Старший офицер «Парижа» Павел Перелешин время от времени поглядывал на окутанного уже первыми пороховыми клубами «Великого князя Константина». Где-то там, среди вспышек орудий сейчас сражался его старший брат Михаил, в такой же должности старшего офицера и в таком же чине капитан-лейтенанта. Братья — представители старого морского рода. Шутка ли — одновременно на флоте в ту пору служило России сразу пять братьев Перелешиных! Мало этого, на «Париже» при Павле ещё и племянник Николай — 16-летний юнкер, пусть обвыкает!
За «Парижем» грузно ворочал в бухту «Три Святителя», коневым мателотом в колонне «Ростислав».
Корабли второй колонны нашей эскадры противостояли правому флангу турецкой боевой линии. Едва головной «Париж» вышел на дистанцию огня, Новосильский повернулся к Истомину:
— Владимир Иванович, пора!
— По местам! — кричали, срывая голоса, батарейные офицеры.
Заряжающие ловко засовывают в разгорячённые стволы пороховые картузы, быстро принимают от подавальщиков ядра. Секунда — и чёрные шары тоже исчезли в пушечных жерлах, затем туда же досылаются в два удара прибойниками и пыжи. Пушки разом накатываются в порты.
— Готово! — кричит прислуга.
— Пальба по порядку номеров! — несётся откуда-то сверху сквозь клубы пороховой гари.
— Пали! — кричат батарейные офицеры, и линейный корабль сотрясается от одновременного залпа десятков орудий.
«Париж» открыл огонь сразу же после «Марии», поражая турецкий корвет «Гюли-Сефид», фрегат «Дамиад» и центральную береговую батарею № 5. Первый залп был самым сокрушительным и страшным. Матрос Антон Майстренко вспоминал: «Он („Париж“) как подтянулся, залпом как дал (60 орудий сразу), так батарею и разбил — только пыль пошла. Она, батарея, стояла как бы над самой водой, а тут в море и повалилась со всем запасом».
Одновременно «Париж» встал и на шпринг, на что ему потребовалось всего 4,5 минуты — результат, недоступный большинству даже на ученьях!
На первый взгляд, правое крыло турецкой эскадры, состоящее из трёх фрегатов и корвета под общим началом Гуссейн-паши, выглядело несколько слабее левого, но его поддерживали весьма мощные батареи № 5 и № 6. В то время как «Париж» вёл перестрелку с корветом «Гюли-Сефид» и отражал яростный огонь фрегатов «Дамиада» и «Низамие», его задний мателот, корабль «Три Святителя» сошёлся в поединке с фрегатом «Каиди-Зефер». На долю же «Ростислава», помимо корвета «Фейзи-Меабуд» пришлась и батарея № 6.

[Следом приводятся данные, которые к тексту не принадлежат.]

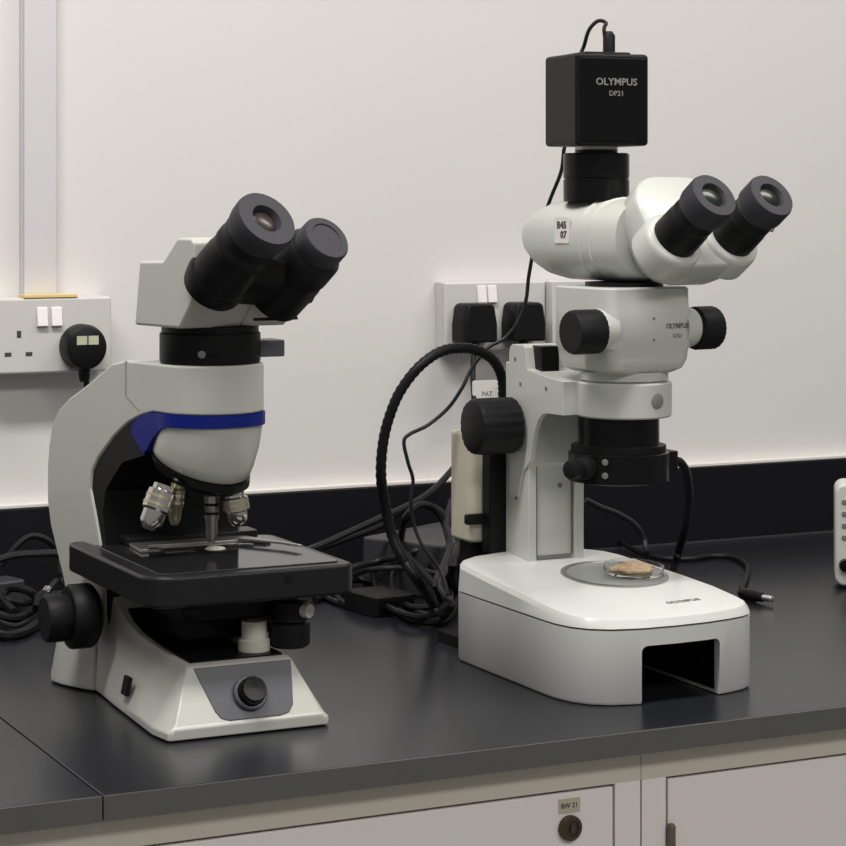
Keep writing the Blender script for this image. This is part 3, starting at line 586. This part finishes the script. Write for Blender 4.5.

Орудия правого борта «Парижа» работали безостановочно. Позднее будет подсчитано, что «Париж» выбросил бомб больше, чем любой другой корабль — 7011. Немудрено, что через полчаса после начала сражения турецкий корвет «Гюли-Сефид», стоявший рядом с фрегатом Осман-паши и оказывавший ему огневую поддержку против флагманского корабля Нахимова, был уже сильно избит русскими снарядами, потерял фок-мачту и несколько орудий. Командир корвета Сали-бей оставил свой корабль и предпочёл спастись бегством. Вскоре на корвете возник пожар, и огонь стал постепенно добираться до крюйт-камеры. Наконец, в 1 час 15 минут пополудни раздался сильный взрыв, и «Гюли-Сефид» взлетел на воздух. Уничтожив неприятельский корвет, Истомин оказал непосредственную поддержку своему флагманскому кораблю.

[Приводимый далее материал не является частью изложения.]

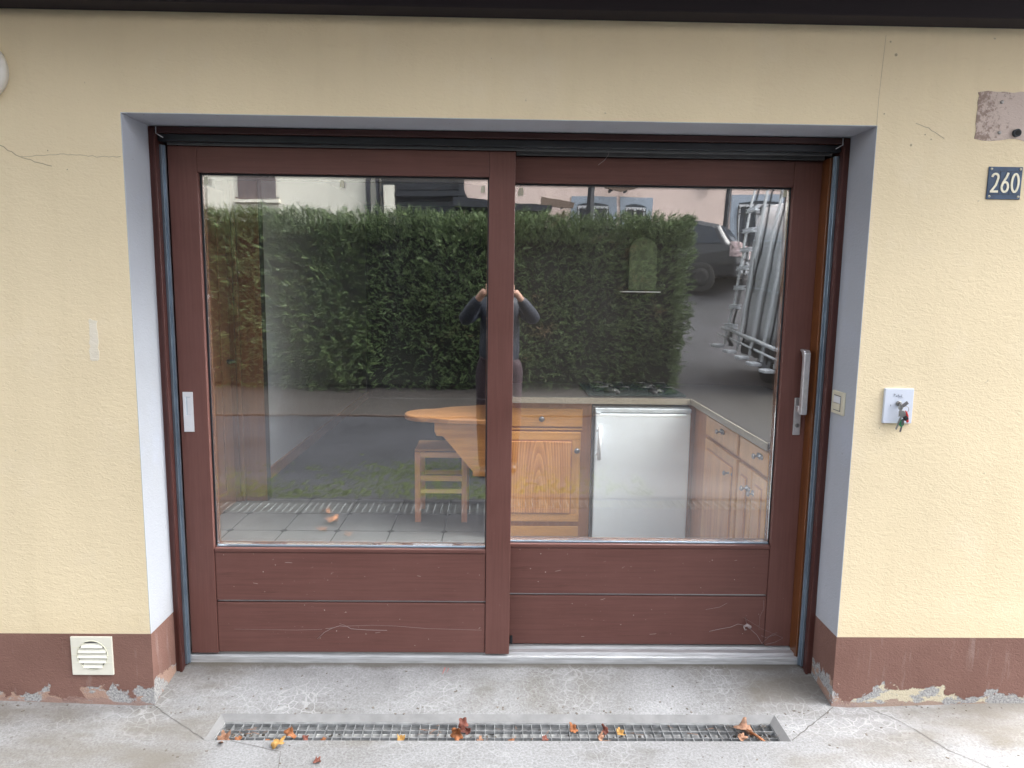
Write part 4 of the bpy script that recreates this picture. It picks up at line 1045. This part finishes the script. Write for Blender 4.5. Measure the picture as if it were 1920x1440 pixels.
# ------------------------------------------------------------------ van with glazing rack
vz = tz(-7)-.02
vn = thing('white_van', (4.85, -5.6, .1), 'white panel van with a slanted aluminium glazing rack, mirrored at right', 'van')
def vg(y): return .09+(-y-5)*.075
VY0, VY1 = -8.05, -2.6
mb = MB()
sec = [(-1.0, .45), (-1.02, .8), (-1.01, 1.35), (-.95, 1.9), (-.88, 2.35), (-.78, 2.52), (-.6, 2.58), (.6, 2.58), (.78, 2.52), (.88, 2.35), (.95, 1.9), (1.01, 1.35), (1.02, .8), (1.0, .45)]
stn = [(VY0, .0, .96), (VY0+.05, .0, 1.), (-4.9, 0, 1.), (-4.5, -.12, .99), (-3.9, -.75, .97), (-3.55, -1.25, .95), (-2.75, -1.45, .9), (VY1, -1.7, .82)]
rings = []
for y, dz_, k in stn:
    zt_ = 2.58+dz_; rings.append([(4.85+a*k, y, vg(y)+(.45+(b-.45)*((zt_-.45)/(2.58-.45)))) for a, b in sec])
n = len(sec); vs = [p for r__ in rings for p in r__]
mb.add(vs, [(i*n+k, i*n+(k+1) % n, (i+1)*n+(k+1) % n, (i+1)*n+k) for i in range(len(rings)-1) for k in range(n)], True)
mb.add(vs, [tuple(range(n)), tuple((len(rings)-1)*n+k for k in range(n-1, -1, -1))])
mb.build('body', M['vanwhite'], vn)
mb = MB()
for zz, yy0 in ((1.30, 0), (2.02, 0)): mb.add([(3.825+(.075 if zz > 1.5 else 0), VY0+.1, vg(VY0)+zz), (3.825+(.075 if zz > 1.5 else 0), -3.9, vg(-3.9)+zz), (3.825+(.075 if zz > 1.5 else 0), -3.9, vg(-3.9)+zz+.025), (3.825+(.075 if zz > 1.5 else 0), VY0+.1, vg(VY0)+zz+.025)], [(0, 1, 2, 3)])
mb.build('side_moulding', M['fridge_edge'], vn)
B(3.80, 3.86, VY0+.1, -3.3, vg(-6)+.42, vg(-6)+.62).build('dark_skirt', M['black'], vn)
for y in (-7.05, -3.55):
    for x in (3.86, 5.62):
        o = MB().lathe((x, y, vg(y)+.34), (1, 0, 0), [(0, .25), (0, .33), (.03, .35), (.19, .35), (.22, .33), (.22, .25)], 32).build('wheel', M['tyre'], vn)
        MB().lathe((x-.005, y, vg(y)+.34), (1, 0, 0), [(0, .20), (.225, .20), (.228, .1)], 24).build('rim', M['carsilver'], o)
B(3.9, 5.8, VY0-.08, VY0, vg(VY0)+.38, vg(VY0)+.6).build('bumper', M['black'], vn, .02)
for x in (3.90, 5.68): B(x, x+.12, VY0-.02, VY0+.01, vg(VY0)+.9, vg(VY0)+1.4).build('tail_light', M['red'], vn, .01)
MB().prism([(-3.95, 1.95), (-3.6, 1.42), (-3.62, 1.36), (-4.4, 1.36), (-4.5, 1.95)], 3.86, 3.865, 'x').build('cab_window', M['winglass'], vn)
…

Историк пишет: «Капитан 1-го ранга Истомин, увидев, что флагманский корабль Нахимова находится под жестоким огнём нескольких турецких судов, избрал основной мишенью для орудий „Парижа“ не правый фланг турецкой боевой линии, против которого он должен был действовать по диспозиции, а корвет „Гюли-Сефид“, стоявший против „Императрицы Марии“. Только после того как положение русского флагманского корабля улучшилось в результате уничтожения и выхода из строя трёх неприятельских судов („Навек-Бахри“, „Гюли-Сефид“, „Ауни-Аллах“), Истомин перенёс огонь на правый фланг противника».